Rückbesinnung In den Kochtopf geschaut: Mondschein Restaurant Leipzig

Es wird im Dunkeln diniert – im Stockdunkeln. Tritt der erste Sinn erstmal zurück, dürfen wir uns von unserer visuell geprägten Sichtweise verabschieden, uns wieder mehr aufs Riechen, Hören, Tasten und vor allem Schmecken konzentrieren. Das taten wir – im Mondschein Dunkelrestaurant Leipzig.

© Carolin Schreier

Rückbesinnung … damit hat unser Besuch im Mondschein Restaurant einiges zu tun. Vorab ganz knapp das Konzept: Es wird im Dunkeln diniert – im Stockdunkeln. Und schon kann man sich vorstellen, was mit Rückbesinnung gemeint ist. Tritt der erste Sinn erstmal zurück, dürfen wir uns von unserer visuell geprägten Sichtweise verabschieden, uns wieder mehr aufs Riechen, Hören, Tasten und vor allem Schmecken konzentrieren. Das taten wir!

© Carolin Schreier
Zuerst betritt man im Mondschein Restaurant eine Lounge, in der der Gast mit Aperitif und ein paar einführenden Worten empfangen wird. Da das 4-Gang-Menü komplett im Dunkeln stattfindet, sind diese einführenden Worte sehr wichtig. Daniela (eine der vier Kellner(innen), die im Dunkelbereich des Restaurants servieren) erklärt: „Die Gäste sind es natürlich nicht gewohnt – die vollständige Dunkelheit. Das kann schon sehr beklemmend wirken. Daher ist es sehr wichtig, dass keiner der Gäste unerwartet aufsteht. Nicht, dass wir das noch nicht hatten – nur taten uns beiden danach eben die Köpfe weh. Nähere ich mich einem Tisch, signalisiere ich dies auch immer mit bestimmten Lauten, damit sich keiner erschreckt!“ Wurde der Dunkelknigge soweit geklärt, darf der Gast zwischen vier Menüs (Fleisch, vegetarisch, Fisch und Überraschung) wählen. Dabei bekommt er durch eine abstrakte Beschreibung eine Ahnung, was ihn erwartet. 

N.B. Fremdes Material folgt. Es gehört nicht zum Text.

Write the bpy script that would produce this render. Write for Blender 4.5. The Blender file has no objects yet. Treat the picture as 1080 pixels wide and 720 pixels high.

„Mit oder ohne Sehwahrnehmung – am Kochen ändert sich nichts“

© Carolin Schreier
Wir hatten das Glück, nochmal einen Blick in die Küche zu werfen, bevor wir ins Dunkle abtauchten. Dort ist irgendwie alles ganz „normal“. „Wir kochen, wie wir es gelernt haben. Es macht keinen Unterschied, dass die Gäste das Essen nicht visuell wahrnehmen. Unsere Speisen werden immer liebevoll kredenzt! Auch am Kochen, Würzen und Kombinieren ändert sich nichts. Am Ende muss es schmecken, mit oder ohne Seh-Wahrnehmung“, erzählt uns Daniela. 

„Das Schmecken bekommt wieder mehr Bedeutung, da es nicht durch Reizübervisualisierungen überschattet wird“

© Carolin Schreier
Nachdem wir selber ein paar Handgriffe erledigten und zum Beispiel ordentlich das Beil zum Knochenhacken für eine Soße schwangen, geleitete uns Daniela nun in den Dunkelbereich. Dort nahmen wir mit ihr Platz und mussten uns erstmal ein paar Minuten an das völlige Schwarz gewöhnen. Wo man hinsah, man sah nichts. „Ich selbst bin auf einem Auge blind und sehe auf dem anderen Auge 30%. Bei meinen Kollegen im Dunkelservice ist es noch weniger. Ich kann mich hier sehr sicher bewegen und laufe in meinem normalen Lauftempo. Und auch bei meinen Gästen muss ich feststellen, dass nach einer Eingewöhnungszeit und ein paar umgekippten Gläsern ein recht natürlicher Umgang mit der Umgebung gepflegt wird. Vielleicht würde ich sogar sagen, dass die Hemmschwelle sinkt. Gespräche werden lockerer, man kann beim Essen sitzen wie man will, alles wird ein wenig haptischer. Auch das Essen wird anders genossen – das Schmecken bekommt wieder mehr Bedeutung, da es nicht durch Reizübervisualisierungen überschattet wird“, erzählt uns Daniela. Und in der Tat: Selten hat ein Dessert so facettenreich geschmeckt. Vor allem sind es die Adjektive, die sich herausemanzipieren können. Auf unserem Teller: Kaltes Erdnusseis, heißer Pudding, cremiges Schokoladenmousse und ein knuspriges Schokoladenstückchen. Und inmitten der Dunkelheit steht zwischen Tellern und Gewürzen sogar eine kleine Vase mit drei Tulpen auf unserem Tisch.